DIRECTIVE
Reproduce exactly, and only, the lines of the material below running from the line bearing "were 1200x649 pixels." through the line bearing "PI = math.pi". Leave any pictures out.
↓↓↓
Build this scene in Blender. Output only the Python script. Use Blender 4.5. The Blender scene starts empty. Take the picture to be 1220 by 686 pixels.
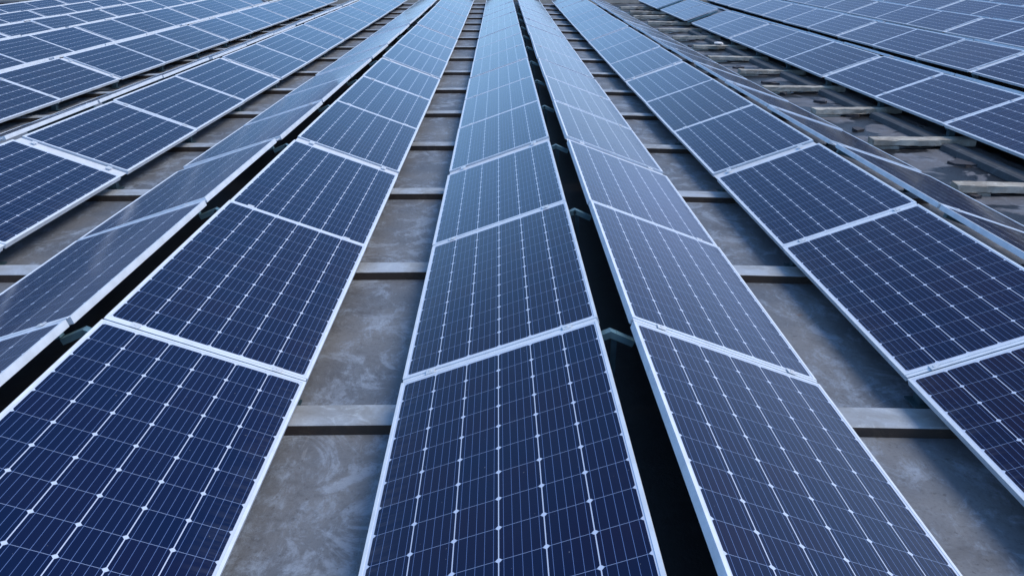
import bpy, bmesh, math, random
from mathutils import Vector, Matrix
random.seed(7)
R = math.radians
scene = bpy.context.scene
col = scene.collection

# ------------------------------------------------------------------ layout (metres)
TILT = R(19.88); TILT_FAR = R(18.0)
W, LP, CURVE = 0.992, 1.956, 0.000189
CAM_H = 1.9363
# ridge name: (x of ridge, y of first joint, z of low edge)
TENTS = {
    'L6': (-16.85, 4.70, -.40), 'L5': (-14.60, 4.75, -.36), 'L4': (-12.40, 4.70, -.30),
    'L3': (-10.22, 4.566, -.232), 'L2': (-7.381, 4.210, -.1436), 'L1': (-4.56, 3.692, -.055),
    'L0': (-1.955, 3.62, -.024), 'C': (0.5546, 3.561, 0.0), 'R0': (3.101, 3.713, -.052),
    'R1': (6.415, 3.867, .033), 'R2': (9.129, 4.325, .066), 'R3': (12.015, 4.9135, .125),
    'R4': (14.95, 5.3, .19), 'R5': (17.9, 5.8, .25),
}
ORDER = ['L6', 'L5', 'L4', 'L3', 'L2', 'L1', 'L0', 'C', 'R0', 'R1', 'R2', 'R3', 'R4', 'R5']
GAP = .0853
Y_END = 35.0

def curve(y): return CURVE * y * y
def tent_joint(t, i):
    e = .15 * ((i + .5 - .5) // 3 if i % 3 != 2 else (i - 2) / 3 + .5)
    y = TENTS[t][1] + i * 1.983 + e
    if t == 'R1' and i >= 10: y += .70
    if t == 'R1' and i >= 12: y += .70
    return y
def half_gap(t, i):
    g = .012 + (.065 if i % 3 == 2 else 0)
    return g

# roof surface: straight between the tents' lines, gently rising away
RX = [(TENTS[t][0], TENTS[t][2] - .2) for t in ORDER]
RX = [(-60, -.75), (-20, -.62)] + RX + [(22, .1), (60, .3)]
def roof_z(x, y=0):
    for (a, za), (b, zb) in zip(RX, RX[1:]):
        if a <= x <= b:
            return za + (zb - za) * (x - a) / (b - a) + curve(y)
    return RX[0][1]

# ------------------------------------------------------------------ camera
cam_d = bpy.data.cameras.new('camera'); cam = bpy.data.objects.new('camera', cam_d); col.objects.link(cam)
cam_d.sensor_width = 36; cam_d.lens = 985.21 / 1220 * 36; cam_d.clip_end = 2000; cam_d.clip_start = .05
a, b, c = R(22.11), R(1.077), R(.582)
fw = Vector((math.sin(b) * math.cos(a), math.cos(b) * math.cos(a), -math.sin(a)))
rt = Vector((math.cos(b), -math.sin(b), 0)); up = rt.cross(fw)
rt2 = rt * math.cos(c) + up * math.sin(c); up2 = -rt * math.sin(c) + up * math.cos(c)
M = Matrix((rt2, up2, -fw)).transposed().to_4x4(); M.translation = Vector((0, 0, CAM_H))
cam.matrix_world = M
scene.camera = cam
def px(p):
    d = Vector(p) - Vector((0, 0, CAM_H)); z = d.dot(fw)
    if z < .1: return None
    return (610 + 985.21 * d.dot(rt2) / z, 343 - 985.21 * d.dot(up2) / z)
def in_frame(pts, m=50):
    q = [px(p) for p in pts]; q = [k for k in q if k]
    if not q: return False
    xs = [k[0] for k in q]; ys = [k[1] for k in q]
    return max(xs) > -m and min(xs) < 1220 + m and max(ys) > -m and min(ys) < 686 + m

# ------------------------------------------------------------------ materials
class NT:
    def __init__(s, name):
        s.m = bpy.data.materials.new(name); s.m.use_nodes = True
        s.t = s.m.node_tree; s.b = s.t.nodes['Principled BSDF']
    def n(s, typ, **kw):
        x = s.t.nodes.new(typ)
        for k, v in kw.items(): setattr(x, k, v)
        return x
    def l(s, a, b): s.t.links.new(a, b)
    def _in(s, sock, v):
        if isinstance(v, (int, float)): sock.default_value = v
        elif isinstance(v, tuple): sock.default_value = (*v, 1) if len(v) == 3 and sock.type == 'RGBA' else v
        else: s.l(v, sock)
    def math(s, op, a, b=0.0, clamp=False):
        x = s.n('ShaderNodeMath', operation=op, use_clamp=clamp); s._in(x.inputs[0], a); s._in(x.inputs[1], b)
        return x.outputs[0]
    def mix(s, f, a, b, mode='MIX'):
        x = s.n('ShaderNodeMix', data_type='RGBA', blend_type=mode); s._in(x.inputs[0], f); s._in(x.inputs[6], a); s._in(x.inputs[7], b)
        return x.outputs[2]
    def noise(s, vec, scale, detail=4, rough=.55, dist=0):
        x = s.n('ShaderNodeTexNoise'); s.l(vec, x.inputs['Vector'])
        x.inputs['Scale'].default_value = scale; x.inputs['Detail'].default_value = detail
        x.inputs['Roughness'].default_value = rough; x.inputs['Distortion'].default_value = dist
        return x.outputs[0]
    def ramp(s, f, a, b):
        x = s.n('ShaderNodeMapRange', interpolation_type='SMOOTHSTEP'); s._in(x.inputs[0], f)
        x.inputs[1].default_value = a; x.inputs[2].default_value = b
        return x.outputs[0]
    def combine(s, x_, y_, z_=0.0):
        x = s.n('ShaderNodeCombineXYZ'); s._in(x.inputs[0], x_); s._in(x.inputs[1], y_); s._in(x.inputs[2], z_)
        return x.outputs[0]
    def bump(s, h, strength, dist=.01):
        x = s.n('ShaderNodeBump'); x.inputs['Strength'].default_value = strength; x.inputs['Distance'].default_value = dist
        s.l(h, x.inputs['Height']); s.l(x.outputs[0], s.b.inputs['Normal'])
    def set(s, **kw):
        for k, v in kw.items(): s._in(s.b.inputs[k.replace('_', ' ')], v)

def mat_cells():
    m = NT('solar_glass')
    uv = m.n('ShaderNodeUVMap'); sep = m.n('ShaderNodeSeparateXYZ'); m.l(uv.outputs[0], sep.inputs[0])
    u, v = sep.outputs[0], sep.outputs[1]                      # metres across the slope / along the row
    p, mu, mv = .1585, .0095, .016
    cu = m.math('DIVIDE', m.math('SUBTRACT', u, mu), p); cv = m.math('DIVIDE', m.math('SUBTRACT', v, mv), p)
    iu, iv = m.math('FLOOR', cu), m.math('FLOOR', cv)
    fu = m.math('MULTIPLY', m.math('SUBTRACT', m.math('SUBTRACT', cu, iu), .5), p)
    fv = m.math('MULTIPLY', m.math('SUBTRACT', m.math('SUBTRACT', cv, iv), .5), p)
    au, av = m.math('ABSOLUTE', fu), m.math('ABSOLUTE', fv)
    hu, hv = .0773, .0785
    cell = m.math('MULTIPLY', m.math('LESS_THAN', au, hu), m.math('LESS_THAN', av, hv))
    cell = m.math('MULTIPLY', cell, m.math('LESS_THAN', m.math('ADD', au, av), hu + hv - .0098))
    inside = m.math('MULTIPLY', m.math('MULTIPLY', m.math('GREATER_THAN', cu, 0.), m.math('LESS_THAN', cu, 6.)),
                    m.math('MULTIPLY', m.math('GREATER_THAN', cv, 0.), m.math('LESS_THAN', cv, 12.)))
    cell = m.math('MULTIPLY', cell, inside)
    # five busbars per cell, running along the row
    fb = m.math('MULTIPLY', m.math('ADD', m.math('DIVIDE', fu, 2 * hu), .5), 5.)
    bb = m.math('ABSOLUTE', m.math('SUBTRACT', m.math('FRACT', fb), .5))
    bus = m.math('LESS_THAN', bb, .022)
    oi = m.n('ShaderNodeObjectInfo'); rnd = oi.outputs['Random']
    wn = m.n('ShaderNodeTexWhiteNoise', noise_dimensions='3D'); m.l(m.combine(iu, iv, m.math('MULTIPLY', rnd, 97.)), wn.inputs[0])
    # each cell a slightly different blue or violet; whole panels drift too
    tc = m.n('ShaderNodeTexCoord')
    off = m.n('ShaderNodeVectorMath', operation='ADD'); m.l(uv.outputs[0], off.inputs[0]); m.l(m.combine(m.math('MULTIPLY', rnd, 50.), m.math('MULTIPLY', rnd, 31.)), off.inputs[1])
    patch = m.noise(off.outputs[0], 2.2, 2)
    f = m.math('ADD', m.math('MULTIPLY', wn.outputs[0], .55), m.math('MULTIPLY', m.ramp(patch, .3, .7), .6))
    cc = m.mix(m.math('MULTIPLY', f, 1.0, True), (.0002, .0040, .031), (.0066, .0016, .021))
    cc = m.mix(m.math('MULTIPLY', m.math('FRACT', m.math('MULTIPLY', rnd, 13.7)), .6), cc, (.0002, .0085, .050))
    silver = m.mix(.5, (.09, .16, .38), (.19, .29, .55))
    cc = m.mix(bus, cc, silver)
    gapc = m.mix(m.math('MULTIPLY', m.math('GREATER_THAN', av, hv), m.math('LESS_THAN', au, hu - .006)), (.54, .64, .80), (.32, .42, .64))
    gapc = m.mix(bus, gapc, silver)
    gapc = m.mix(m.math('GREATER_THAN', au, hu - .004), gapc, (.58, .66, .82))
    gapc = m.mix(inside, (.62, .69, .82), gapc)
    colr = m.mix(cell, gapc, cc)
    dust = m.noise(off.outputs[0], 7, 6, .65)
    dl = m.ramp(m.math('ADD', dust, m.math('MULTIPLY', m.math('LESS_THAN', u, .035), .12)), .52, .85)
    colr = m.mix(m.math('MULTIPLY', dl, .012), colr, (.3, .32, .36))
    run = m.noise(m_map(m, off.outputs[0], (3, 26, 1)), 1.4, 4, .6)
    edge = m.math('MULTIPLY', m.math('SUBTRACT', 1., m.ramp(u, 0., .16)), m.ramp(run, .40, .65))
    colr = m.mix(m.math('MULTIPLY', edge, .07), colr, (.30, .31, .33))
    speck = m.noise(off.outputs[0], 60, 2, .5)
    colr = m.mix(m.math('MULTIPLY', m.ramp(speck, .74, .8), .35), colr, (.55, .58, .62))
    m.set(Base_Color=colr, Roughness=m.math('ADD', .10, m.math('MULTIPLY', dl, .14)), IOR=1.36)
    m.b.inputs['Specular IOR Level'].default_value = .5
    wob = m.noise(off.outputs[0], 3.0, 1)
    m.bump(wob, .03, .01)
    return m.m

def mat_metal(name, base, rough=.38, metal=.55, grime=.25):
    m = NT(name); tc = m.n('ShaderNodeTexCoord'); o = tc.outputs['Object']
    n1 = m.noise(o, 9, 5, .6); n2 = m.noise(o, 120, 2)
    c1 = tuple(k * (1 - grime) for k in base)
    cc = m.mix(m.ramp(n1, .35, .7), base, c1)
    cc = m.mix(m.math('MULTIPLY', m.ramp(n2, .6, .8), .25), cc, tuple(k * .6 for k in base))
    m.set(Base_Color=cc, Roughness=m.math('ADD', rough, m.math('MULTIPLY', n1, .15)), Metallic=metal)
    m.bump(n2, .05, .002)
    return m.m

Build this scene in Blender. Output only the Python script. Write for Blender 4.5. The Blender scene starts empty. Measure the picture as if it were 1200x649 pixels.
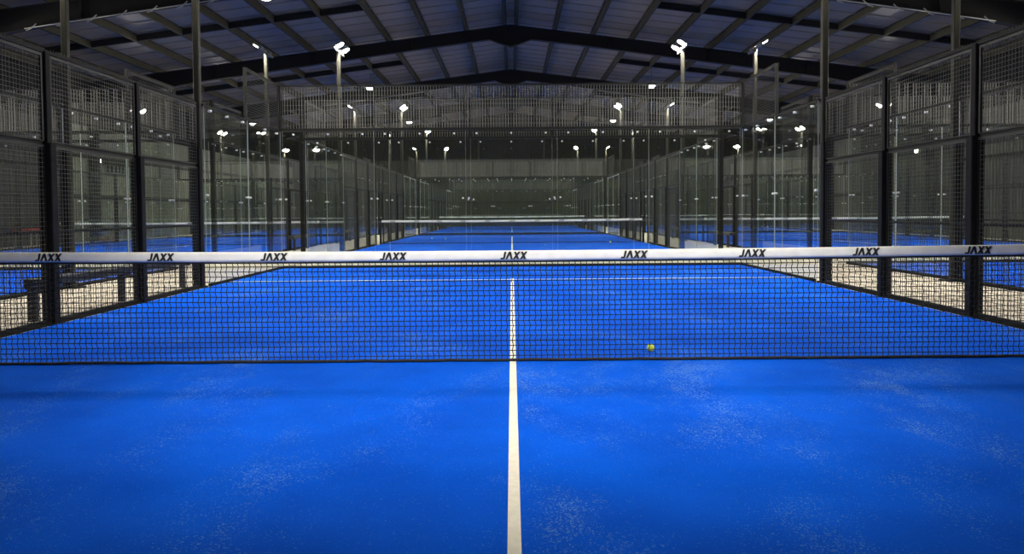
import bpy, math, random
from mathutils import Vector, Matrix
random.seed(7)
S = bpy.context.scene
COL = S.collection
PI = math.pi

# ------------------------------------------------------------------ render look
S.view_settings.view_transform = 'Standard'
S.view_settings.look = 'None'
S.view_settings.gamma = 1.0
S.view_settings.use_curve_mapping = False
S.view_settings.exposure = 0.0
S.cycles.max_bounces = 8
S.cycles.diffuse_bounces = 3
S.cycles.glossy_bounces = 4
S.cycles.transmission_bounces = 4
S.cycles.transparent_max_bounces = 64
S.cycles.caustics_reflective = False
S.cycles.caustics_refractive = False
S.cycles.sample_clamp_indirect = 4.0

w = bpy.data.worlds.new('World'); S.world = w
w.use_nodes = True
bg = w.node_tree.nodes['Background']
bg.inputs[0].default_value = (0.35, 0.4, 0.6, 1); bg.inputs[1].default_value = 0.003

# ------------------------------------------------------------------ materials
def mat(name, color, rough=0.6, metal=0.0, spec=0.5):
    m = bpy.data.materials.new(name); m.use_nodes = True
    b = m.node_tree.nodes['Principled BSDF']
    b.inputs['Base Color'].default_value = (*color, 1)
    b.inputs['Roughness'].default_value = rough
    b.inputs['Metallic'].default_value = metal
    b.inputs['Specular IOR Level'].default_value = spec
    return m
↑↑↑
TASK ANSWER
Build this scene in Blender. Output only the Python script. Write for Blender 4.5. The Blender scene starts empty. Measure the picture as if it were 1200x649 pixels.
import bpy, math, random
from mathutils import Vector, Matrix
random.seed(7)
S = bpy.context.scene
COL = S.collection
PI = math.pi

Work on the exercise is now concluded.